Saturday, April 13, 2013

Where to apply the Yglesias solution


Matt Yglesias has been arguing to remove zoning restrictions that prevent residential development and increase rents. It's the obvious answer to the misguided view that rent regulations raise market-rate rents. 

Adding supply lowers demand and price, but evicting regulated renters don't add supply since the evicted tenants remain in the renting pool (the piece I did for Met Council's Tenant/Inquilino explains this in more detail), so they just raise rents wherever they go in the locality. The only available means of adding supply, short of killing renters, is construction. As it happens, rent regulations are one of the very few incentives to construct housing: new housing, unless it's subsidized, is unregulated. 

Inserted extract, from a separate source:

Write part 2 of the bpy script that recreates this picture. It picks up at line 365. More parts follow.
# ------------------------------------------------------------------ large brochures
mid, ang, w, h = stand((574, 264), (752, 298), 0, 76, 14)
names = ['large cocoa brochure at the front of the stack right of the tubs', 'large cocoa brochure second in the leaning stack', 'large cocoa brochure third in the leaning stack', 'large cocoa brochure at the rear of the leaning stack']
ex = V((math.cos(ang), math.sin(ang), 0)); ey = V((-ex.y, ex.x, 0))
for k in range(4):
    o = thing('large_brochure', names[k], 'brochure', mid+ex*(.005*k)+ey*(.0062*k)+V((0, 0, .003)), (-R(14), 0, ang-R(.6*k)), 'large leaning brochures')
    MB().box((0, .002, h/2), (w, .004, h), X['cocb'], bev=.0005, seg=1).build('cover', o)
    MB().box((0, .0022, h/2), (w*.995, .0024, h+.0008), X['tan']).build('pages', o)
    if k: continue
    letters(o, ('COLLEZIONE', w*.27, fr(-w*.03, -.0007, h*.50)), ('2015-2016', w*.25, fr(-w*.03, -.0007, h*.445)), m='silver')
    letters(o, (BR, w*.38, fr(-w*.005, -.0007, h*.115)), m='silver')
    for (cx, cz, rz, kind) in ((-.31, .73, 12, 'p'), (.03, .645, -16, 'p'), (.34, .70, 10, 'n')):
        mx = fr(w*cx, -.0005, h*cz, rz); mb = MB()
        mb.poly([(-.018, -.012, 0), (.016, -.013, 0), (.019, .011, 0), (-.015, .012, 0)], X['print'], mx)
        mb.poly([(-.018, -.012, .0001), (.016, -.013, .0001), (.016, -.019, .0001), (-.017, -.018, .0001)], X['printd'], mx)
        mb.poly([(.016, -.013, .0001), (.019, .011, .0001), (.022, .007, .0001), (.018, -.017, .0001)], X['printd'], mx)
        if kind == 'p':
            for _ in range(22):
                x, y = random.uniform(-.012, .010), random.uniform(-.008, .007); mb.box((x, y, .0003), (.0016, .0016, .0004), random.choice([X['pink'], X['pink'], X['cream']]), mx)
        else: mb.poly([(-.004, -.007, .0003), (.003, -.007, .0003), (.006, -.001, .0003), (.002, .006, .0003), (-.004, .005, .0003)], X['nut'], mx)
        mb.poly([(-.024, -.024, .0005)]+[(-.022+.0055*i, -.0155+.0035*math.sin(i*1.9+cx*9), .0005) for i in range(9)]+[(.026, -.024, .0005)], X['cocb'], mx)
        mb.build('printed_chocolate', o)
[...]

Yglesias also points out correctly that if cities don't construct, a tight housing market gentrifies their older, lower-income neighborhoods, displacing whole communities. 

But what happens when the city constructs at a scale commensurate with its demand? Yglesias seems to assume there is a limit to demand. That might appear to be necessarily true, since there's a limit to global population. But one person can rent more than one unit, so any limit has to be found in the aggregate funds available for rents, and there's no reason to assume that that's necessarily limited, especially where there's fiat money, and that holds of just about every nation across the globe, even Europe if considered as a whole.

In most urban markets, the limit is reached through preference and employment opportunity. More people want to live in L.A. than in Detroit, and in particular, more people with more money want to live there, for a variety of reasons. Supply that preference demand, rents should decline, or should they? 

But not all markets have a limit. Some actually create more demand the more it is supplied. Bars are a perfect example. One or two local bars may suffice for a neighborhood. But if the neighborhood boasts many lively bars, it becomes a nightlife strip attracting non locals. The more the bars, the more attractive the strip to non local consumers. More supply=more demand.

Some cities have this attraction too. The more you construct, the more people live in the city, the more people want to be where those people are. People are themselves an attraction, especially among young singles actively seeking. So if New York abandoned its zoning regulations and constructed wildly, would market rents decline? Would the upscale leave older neighborhoods to themselves? Or would New York just grow, continuing to spread upscale development everywhere? 

If that's so, then the Yglesias recommendation won't help New York, unless other cities become more attractive and cheaper than NYC. The only hope I see to prevent gentrification of the entirety of this city, is recommending the Yglesias solution to other cities.